1 Corinthians 6:11-13 “We have spoken freely to you, Corinthians; our heart is wide open. You are not restricted by us, but you are restricted in your own affections. In return (I speak as to children) widen your hearts also.”
Are you familiar with the term “unrequited love”? It means love that is not returned or rewarded. It’s a state of affairs that is truly sad, for love wants what is best for the one loved, but if the other party won’t receive it, that benefit is foregone. Paul expresses just this anguish in his words above. He truly loved the church at Corinth in spite of their wayward ways. They were a church that had been stained by ungodliness and false teaching. Paul, because of his love for them, had been very truthful with them. He had pointed out their sin, although it had to be difficult, for isn’t this one of the most difficult things there is to do, i.e., to point out problems in the lives of those we love? It’s a matter of “tough love,” where we love someone too much to ignore things that may bring pain and destruction into their lives. It’s like that with our own children. The Lord has told us in His Word that “Whoever spares the rod hates his son, but he who loves him is diligent to discipline him” (Proverbs 13:24). But discipline can be so very difficult to practice. It’s so much easier on us to let something slide, but to do so eventually results in pain and difficulty in the lives of the one we say we love.

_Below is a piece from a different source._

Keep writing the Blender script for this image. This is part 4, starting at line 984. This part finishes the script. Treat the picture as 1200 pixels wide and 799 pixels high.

Because there are always others out there who want to cajole and encourage evil and self-destructive behavior, the one who needs correction often gravitates to those who make them feel better about themselves, although in so doing it brings about what is obviously not better. It’s that way in families, as bad influences are often at work to pull our children away from us. And it’s that way in churches, when people are so ready to turn to preachers that will itch their ears and make them feel good about themselves when what they really need and what the God Who really loves them would want for them is to expose the sin and bring the correction that yields a truly abundant life.
It’s such a painful thing, particularly when we want what is best for our own children and others whom we love, to want to share our hearts with them, but they aren’t open to it and thereby restrict their affections towards us, much like the Corinthians did towards Paul. And thus, Paul’s subsequent instructions to the Corinthians, “Do not be unequally yoked with unbelievers” (2 Corinthians 6:14), i.e., unbelievers who had infiltrated the church, for to do so was not better for them in any way. All it did was influence them in ways that hindered them from the fullness of the blessing that is the love of God.
So, if Paul felt this way, and if we feel this way about the people in our lives that we love, think of how the God Who is Love feels about our unrequited love. Listen to the words of Jesus as he longs for the love He had for the Jews to be returned for their own eternal benefit: “O Jerusalem, Jerusalem, the city that kills the prophets and stones those who are sent to it! How often would I have gathered your children together as a hen gathers her brood under her wings, and you were not willing!” (Matthew 23:37).
May God help us to not turn against the love He wants to shower upon us by turning to things and people that make us feel good in our sin, rather than to those who would tell us the truth, the things that most certainly are good for us. Indeed, they are the very best things, for they come from the heart of our loving God.